Searching for an environmentally friendly and cost-effective process, Chinese researchers have developed a solar-powered distillation device, the official China Daily newspaper reported in June.

Singapore meanwhile is experimenting with membrane distillation technology - a hybrid technique in which seawater is boiled and the vapor is passed through microfiltration membranes before condensation.

A pilot project, started in January, uses as its heat source a refuse-incineration plant. "This creates a win-win situation by creating value out of waste heat," said Harry Seah, the Public Utilities Board's director of technology and water quality. "It's also more environmentally friendly."

The technology, developed in Holland, uses three times less energy than reverse osmosis and could cut the salt content in seawater a thousandfold, Singaporean researchers said. If all goes well, a larger demonstration plant could be built next year.

"Desalination is fairly energy intensive. We need to move away from the conventional ways of desalination, and with the new technologies we're now testing we're hoping to lower significantly the cost of the process and the energy used," Seah said.

Industry analysts estimated that water-related equipment and services represented a $400 billion-a-year market, with annual market growth estimated at 5 percent in developed countries and 10 to 15 percent in developing countries.

With climate change threatening to exacerbate global water shortages, the water treatment and resource management market represents a significant business opportunity, Singapore's prime minister, Lee Hsien Loong, said in July. Singapore's market share is now only one percent, but the government hopes to raise that to 5 percent by 2015.

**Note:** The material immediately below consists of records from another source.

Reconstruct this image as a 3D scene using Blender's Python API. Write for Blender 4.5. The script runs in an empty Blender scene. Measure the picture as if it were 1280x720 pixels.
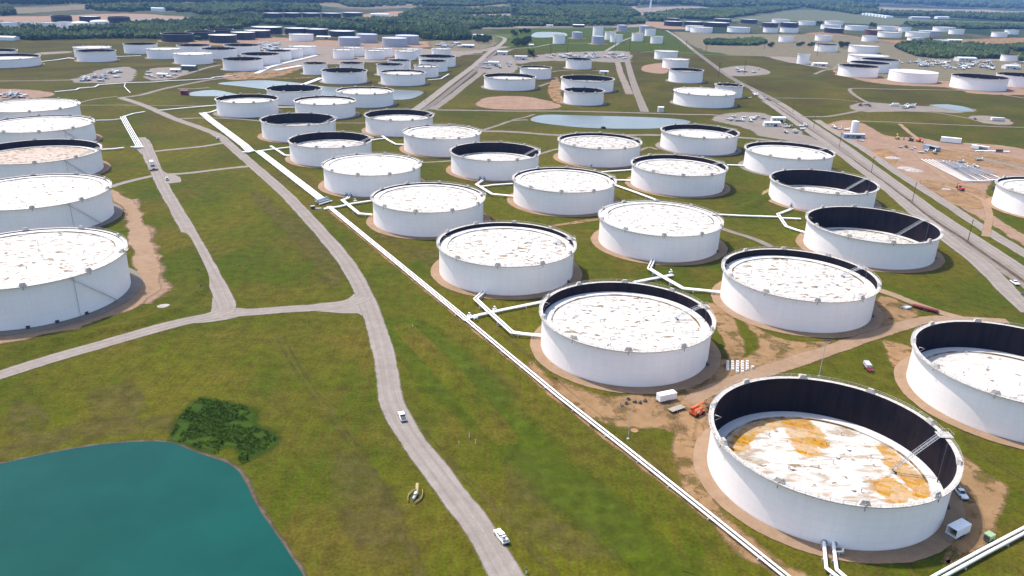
import bpy, math, random
import numpy as np
from mathutils import Matrix, Vector, noise as mnoise

rng = random.Random(7)
scene = bpy.context.scene
R = math.radians

# ------------------------------------------------------------------ camera
CF, CP, CH, CR = 968.22, R(21.8508), 134.532, R(1.5611)
cam_data = bpy.data.cameras.new("camera")
cam_data.sensor_width = 36.0
cam_data.lens = 36.0 * CF / 1280.0
cam_data.clip_start = 1.0
cam_data.clip_end = 90000.0
cam = bpy.data.objects.new("camera", cam_data)
scene.collection.objects.link(cam)
cam.matrix_world = Matrix.Translation((0, 0, CH)) @ Matrix.Rotation(R(90) - CP, 4, 'X') @ Matrix.Rotation(CR, 4, 'Z')
scene.camera = cam

# ------------------------------------------------------------------ world and sun
SUN_EL = R(61.6)
SUN_DIR = Vector((-0.80 * math.cos(SUN_EL), 0.60 * math.cos(SUN_EL), math.sin(SUN_EL)))   # towards the sun
world = bpy.data.worlds.new("World")
scene.world = world
world.use_nodes = True
wt = world.node_tree
sky = wt.nodes.new("ShaderNodeTexSky")
sky.sky_type = 'NISHITA'
sky.sun_disc = False
sky.sun_elevation = SUN_EL
sky.sun_rotation = math.atan2(SUN_DIR.x, SUN_DIR.y)
sky.air_density = 1.0
sky.dust_density = 2.0
sky.ozone_density = 1.0
wt.links.new(sky.outputs[0], wt.nodes["Background"].inputs[0])
wt.nodes["Background"].inputs[1].default_value = 0.15
sun_data = bpy.data.lights.new("sun", 'SUN')
sun_data.energy = 2.8
sun_data.angle = R(0.6)
sun_data.color = (1.0, 0.94, 0.855)
sun = bpy.data.objects.new("sun", sun_data)
scene.collection.objects.link(sun)
sun.rotation_euler = SUN_DIR.to_track_quat('Z', 'Y').to_euler()
scene.view_settings.view_transform = 'Standard'
scene.view_settings.look = 'None'
scene.view_settings.gamma = 1.0
scene.view_settings.use_curve_mapping = False
scene.view_settings.exposure = 0.98

# ------------------------------------------------------------------ helpers
def unp(u, v, Z=0.0):
    """point of the photograph (1280x720) -> world point at height Z"""
    a, b = u - 640.0, v - 360.0
    U = a * math.cos(CR) + b * math.sin(CR)
    V = -a * math.sin(CR) + b * math.cos(CR)
    Y = CF * math.cos(CP) - V * math.sin(CP)
    D = -CF * math.sin(CP) - V * math.cos(CP)
    t = (Z - CH) / D
    return (U * t, Y * t)

def tag(o, label=None, cat=None, group=None, kind=None):
    if label: o["label"] = label
    if cat: o["category"] = cat
    if group: o["group"] = group
    if kind: o["kind"] = kind
    return o

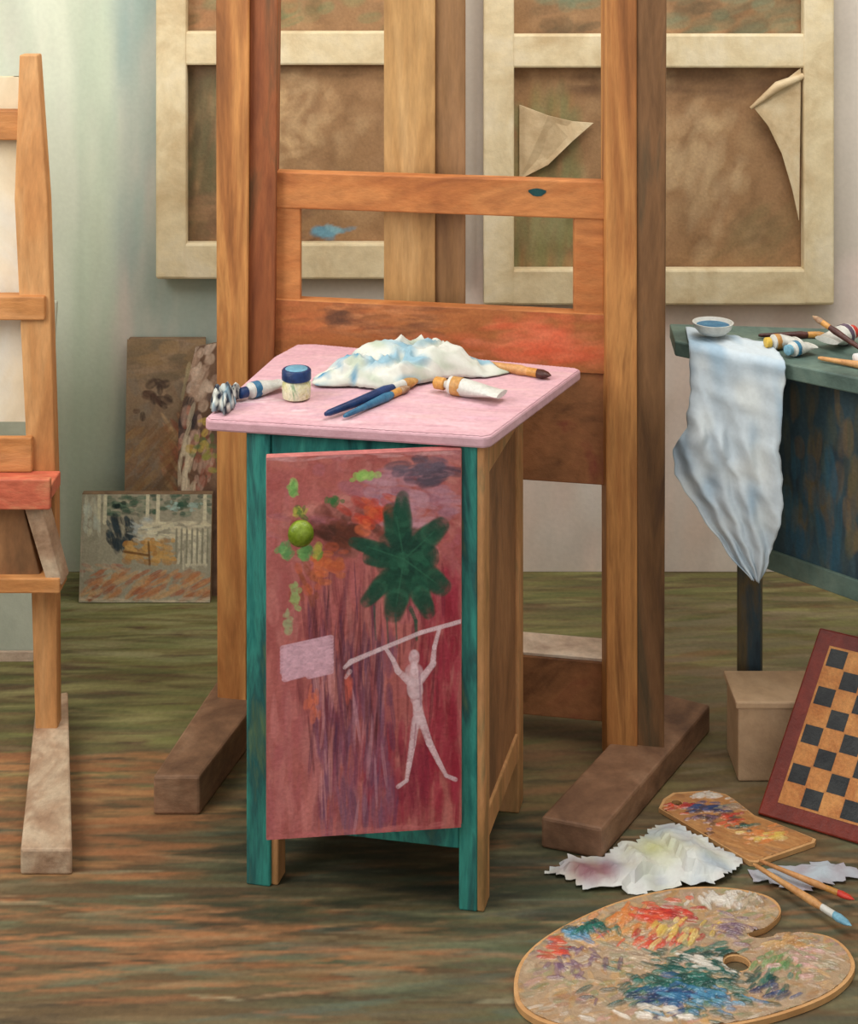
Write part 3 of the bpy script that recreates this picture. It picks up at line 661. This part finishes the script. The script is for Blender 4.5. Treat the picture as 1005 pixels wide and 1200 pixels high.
# crate + chess board
Cr=root('storage_box')
box('box_body',.595,.86,2.835,2.945,0,.142,M['crate'],Cr,.004)
box('box_lid',.59,.865,2.83,2.95,.142,.156,M['crate'],Cr,.003)
Ch=root('chess_board')
O=Vector((.608,2.728,.004)); U=Vector((.875,-.483,0))*.35; Vv=Vector((.148,.122,.286))*1.0
Nn=U.cross(Vv).normalized()
if Nn.y>0: Nn=-Nn
def cpnt(a,b,o=0): return O+U*a+Vv*b+Nn*o
hexa('frame',[cpnt(0,0),cpnt(1,0),cpnt(1,1),cpnt(0,1)],-Nn*.014,M['chred'],Ch,.003)
m0=.09; cs=(1-2*m0)/8
for nm,par,mt in (('light_squares',0,M['chor']),('dark_squares',1,M['chbk'])):
    bm=bmesh.new()
    for i in range(8):
        for j in range(8):
            if (i+j)%2==par:
                g=.04 if par else 0
                vs=[cpnt(m0+(i+a)*cs,m0+(j+b)*cs,.0012) for a,b in ((g,g),(1-g,g),(1-g,1-g),(g,1-g))]
                bm.faces.new([bm.verts.new(p) for p in vs])
    fin(bm,nm,mt,Ch)
hexa('squares_ground',[cpnt(m0-.008,m0-.008,.0008),cpnt(1-m0+.008,m0-.008,.0008),cpnt(1-m0+.008,1-m0+.008,.0008),cpnt(m0-.008,1-m0+.008,.0008)],-Nn*.0005,M['chor'],Ch,0)

# ---------------------------------------------------------------- floor things
mv=np.array(lin((146,106,112))[:3]); yl=np.array(lin((196,196,142))[:3]); lt=np.array(lin((212,214,210))[:3]); cool=np.array(lin((176,186,194))[:3])
def papcol(p):
    c=mixc(lt,cool,(noise.noise(Vector((p.x*22,p.y*22,1)))+.1)*2)
    c=mixc(c,mv,1.3*math.exp(-((p.x-.285)/.045)**2-((p.y-2.56)/.03)**2)+.4*max(0,noise.noise(Vector((p.x*40,p.y*40,5)))))
    c=mixc(c,yl,.9*math.exp(-((p.x-.40)/.04)**2-((p.y-2.61)/.04)**2)+max(0,noise.noise(Vector((p.x*30,p.y*30,9))))*.5)
    return c
paper_sheet('crumpled_paper',(.392,2.592),[(.165,-.01),(.145,.015),(.118,.035),(.085,.065),(.050,.105),(.02,.098),(.0,.07),(-.02,.045),(-.05,.04),(-.085,.010),(-.12,.004),(-.165,-.010),(-.190,-.030),(-.14,-.055),(-.128,-.075),(-.08,-.075),(-.055,-.085),(.02,-.075),(.055,-.07),(.10,-.065),(.135,-.04)],.024,papcol,seed=21,cell=34)
paper_sheet('crumpled_paper',(.63,2.545),[(.115,.02),(.085,.035),(.05,.04),(.0,.03),(-.03,.028),(-.072,.02),(-.07,-.005),(-.03,-.02),(.0,-.035),(.03,-.03),(.07,-.01),(.11,.0)],.012,lambda p:mixc(cool,mv,.25+.5*noise.noise(Vector((p.x*30,p.y*30,2)))),seed=6,cell=22)

pc={'vir':[(22,78,70),(36,104,92),(18,60,56)],'navy':[(28,44,84),(40,72,120)],'red':[(190,56,44),(206,80,56),(160,40,40)],'or':[(206,120,60),(214,140,84)],'yel':[(210,176,84),(214,190,120)],
'blue':[(50,110,150),(90,150,180)],'wh':[(216,208,196),(204,196,184)],'gp':[(166,142,120),(150,126,106),(182,162,136),(146,138,112)],'oc':[(182,136,80),(164,118,72),(196,156,106)],'pur':[(100,76,96),(124,96,112)],'gn':[(104,140,86),(84,120,76)],'pk':[(200,154,150),(192,134,134)]}
Pa=root('artist_palette')
outer=smoothloop([(.131,2.277),(.149,2.342),(.206,2.405),(.312,2.473),(.418,2.509),(.506,2.512),(.573,2.490),(.586,2.452),(.555,2.415),(.520,2.398),(.540,2.388),(.61,2.402),(.662,2.381),(.672,2.323),(.625,2.268),(.54,2.225),(.444,2.198),(.314,2.182),(.198,2.196),(.143,2.228)],6)
hc=(.487,2.330)
hole=[(hc[0]+.020*math.cos(a),hc[1]+.017*math.sin(a)) for a in [2*math.pi*k/20 for k in range(20)]]
holed('board',outer,hole,.001,.010,[M['palwood']],Pa)
g=Can(56,35,10,(168,142,114))   # cm; origin x=.125,y=2.17
gx=lambda x:(x-.125)*100; gy=lambda y:(y-2.17)*100
g.field(900,0,56,0,35,1.6,.6,None,pc['gp']+pc['oc']+[(176,150,126),(146,128,104)],.7,hz=.0012)
g.field(220,0,56,0,35,1.4,.5,.4,pc['pk']+pc['wh']+pc['gn']+pc['pur'],.5,hz=.0016)
g.field(260,4,50,4,30,1.4,.5,.3,pc['oc']+pc['gn']+[(120,120,84),(150,96,76)],.5,hz=.002)
for k,x,y,sx,sy,n in [('oc',.30,2.40,.05,.03,60),('gp',.33,2.35,.08,.04,80),('vir',.41,2.29,.06,.045,180),('vir',.36,2.26,.06,.03,90),('navy',.37,2.25,.04,.025,50),('blue',.42,2.25,.05,.03,36),('wh',.50,2.48,.04,.012,50),('gp',.54,2.47,.02,.01,20),('or',.33,2.43,.04,.02,36),('red',.39,2.445,.035,.016,70),('red',.36,2.385,.05,.015,26),('blue',.24,2.39,.025,.012,16),('vir',.265,2.405,.03,.010,36),('yel',.40,2.40,.04,.02,26),('pur',.23,2.33,.04,.03,34),('red',.20,2.36,.02,.02,14),('wh',.33,2.22,.05,.02,14),('vir',.52,2.29,.025,.02,22),('gn',.55,2.33,.03,.02,20),('pk',.60,2.33,.03,.03,14),('vir',.44,2.34,.04,.02,44),('oc',.58,2.37,.04,.015,24),('navy',.52,2.27,.02,.012,12),('wh',.45,2.33,.03,.02,14),('gp',.60,2.34,.03,.03,30),('pur',.50,2.41,.02,.02,20)]:
    g.blob(n,gx(x),gy(y),sx*70,sy*70,1.5,.5,random.choice([.3,.8,-.3,None]),pc[k],.85,hz=random.uniform(.002,.005))
g.z+=(NR.rand(*g.z.shape))*.0006
cxm,cym=.405,2.345
shr=[(cxm+(x-cxm)*.975,cym+(y-cym)*.965) for x,y in outer]
fo=inside_np(shr)
g.flat('mixed_paint',(.125,2.17,.0103),(.56,0,0),(0,.35,0),(0,0,1),M['PP'],Pa,keep=lambda a,b:fo(.125+a*.01,2.17+b*.01)&(np.hypot(.125+a*.01-hc[0],(2.17+b*.01-hc[1])*1.1)>.022))
Sp=root('artist_palette')
o2=[(.427,2.737),(.440,2.765),(.462,2.785),(.53,2.792),(.560,2.780),(.572,2.765),(.60,2.715),(.65,2.68),(.695,2.645),(.69,2.635),(.575,2.580),(.562,2.582)]
h2=[(.463+.010*math.cos(a),2.752+.010*math.sin(a)) for a in [2*math.pi*k/16 for k in range(16)]]
holed('board',o2,h2,.001,.009,[M['palwood']],Sp)
s2=Can(28,22,10,(176,124,76))
s2.field(260,0,28,0,22,1.5,.5,-.5,[(176,120,70),(196,146,92),(160,104,60),(150,112,80)],.7,hz=.001)
sx_=lambda x:(x-.42)*100; sy_=lambda y:(y-2.575)*100
for k,x,y,sx,sy,n in [('or',.60,2.66,.03,.02,40),('yel',.62,2.65,.03,.01,20),('pur',.52,2.73,.035,.018,50),('navy',.52,2.735,.03,.012,40),('red',.46,2.745,.02,.01,30),('wh',.525,2.775,.02,.006,24),('gp',.56,2.74,.02,.015,24),('pur',.50,2.70,.02,.02,20),('red',.56,2.70,.02,.014,20),('vir',.57,2.68,.02,.012,12)]:
    s2.blob(n,sx_(x),sy_(y),sx*70,sy*70,1.1,.4,.2,pc[k]+([(60,44,44)] if k=='pur' else []),.85,hz=random.uniform(.002,.004))
m2=(.555,2.69); f2=inside_np([(m2[0]+(x-m2[0])*.96,m2[1]+(y-m2[1])*.95) for x,y in o2])
s2.flat('mixed_paint',(.42,2.575,.0092),(.28,0,0),(0,.22,0),(0,0,1),M['PP'],Sp,keep=lambda a,b:f2(.42+a*.01,2.575+b*.01)&(np.hypot(.42+a*.01-.463,2.575+b*.01-2.752)>.012))
brush('paint_brush',(.563,2.555,.022),(.69,2.405,.018),.006,M['bwood'],M['skyblue'],'silver')
brush('paint_brush',(.575,2.565,.022),(.715,2.475,.014),.005,M['lwood'],M['red'])

# ---------------------------------------------------------------- recentre parents
bpy.context.view_layer.update()
for r in ROOTS:
    lo=[1e9]*3; hi=[-1e9]*3
    for c in r.children:
        for bb in c.bound_box:
            for k in range(3): lo[k]=min(lo[k],bb[k]); hi[k]=max(hi[k],bb[k])
    if lo[0]>1e8: continue
    c0=Vector(((lo[0]+hi[0])/2,(lo[1]+hi[1])/2,lo[2]))
    r.location=c0
    for c in r.children: c.location-=c0

# ---------------------------------------------------------------- light
w=bpy.data.worlds.new('studio_world'); scene.world=w; w.use_nodes=True
w.node_tree.nodes['Background'].inputs[0].default_value=(.98,.98,.97,1); w.node_tree.nodes['Background'].inputs[1].default_value=.88
def area(name,loc,target,size,power,col):
    L_=bpy.data.lights.new(name,'AREA'); L_.size=size; L_.energy=power; L_.color=col
    o=bpy.data.objects.new(name,L_); scene.collection.objects.link(o); o.location=loc
    o.rotation_euler=(Vector(target)-Vector(loc)).to_track_quat('-Z','Y').to_euler(); return o
area('left_fill',(-1.9,1.8,2.1),(-.1,3.6,.5),1.3,50,(1,.98,.94))  # added area light brightening the back from the left, no window modelled
area('back_wall_fill',(.6,2.6,2.9),(.4,3.75,.3),1.2,34,(1,.96,.90))  # added overhead fill for the back wall, no lamp modelled

# ---------------------------------------------------------------- camera (level, with lens shift)
cam=bpy.data.cameras.new('camera'); co=bpy.data.objects.new('camera',cam); scene.collection.objects.link(co)
co.location=(0,0,1.67); co.rotation_euler=(math.pi/2,0,0)
cam.sensor_width=36; cam.lens=51.75; cam.shift_y=-.5833; cam.clip_start=.05
scene.camera=co
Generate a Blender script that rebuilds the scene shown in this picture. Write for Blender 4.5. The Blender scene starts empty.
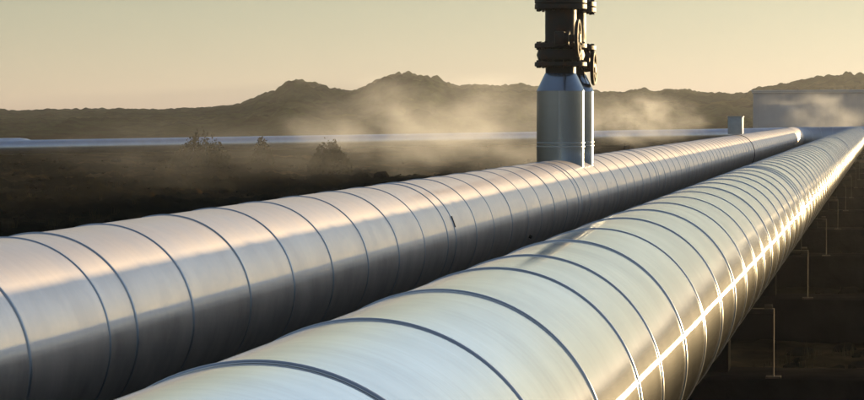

Singapore is already exporting desalination know-how: Hyflux, a water treatment company which owns and operates the reverse osmosis plant under contract from the PUB, has won contracts to build desalination facilities in Tianjin and Ningxia in China, and also in Dubai.

The PUB, meanwhile, is testing a new technology that it hopes to be able to export, for treating water of variable salinity from the sea and tidal estuaries.

"Five percent is an ambitious goal," said Claus Weyrich, head of corporate technology at Siemens, the German conglomerate, and a research policy advisor to Singapore's government. "But if the industry has the right products, your cost competitiveness improves, then of course you will get market share. And a 5 percent market share in that multibillion business is not too bad."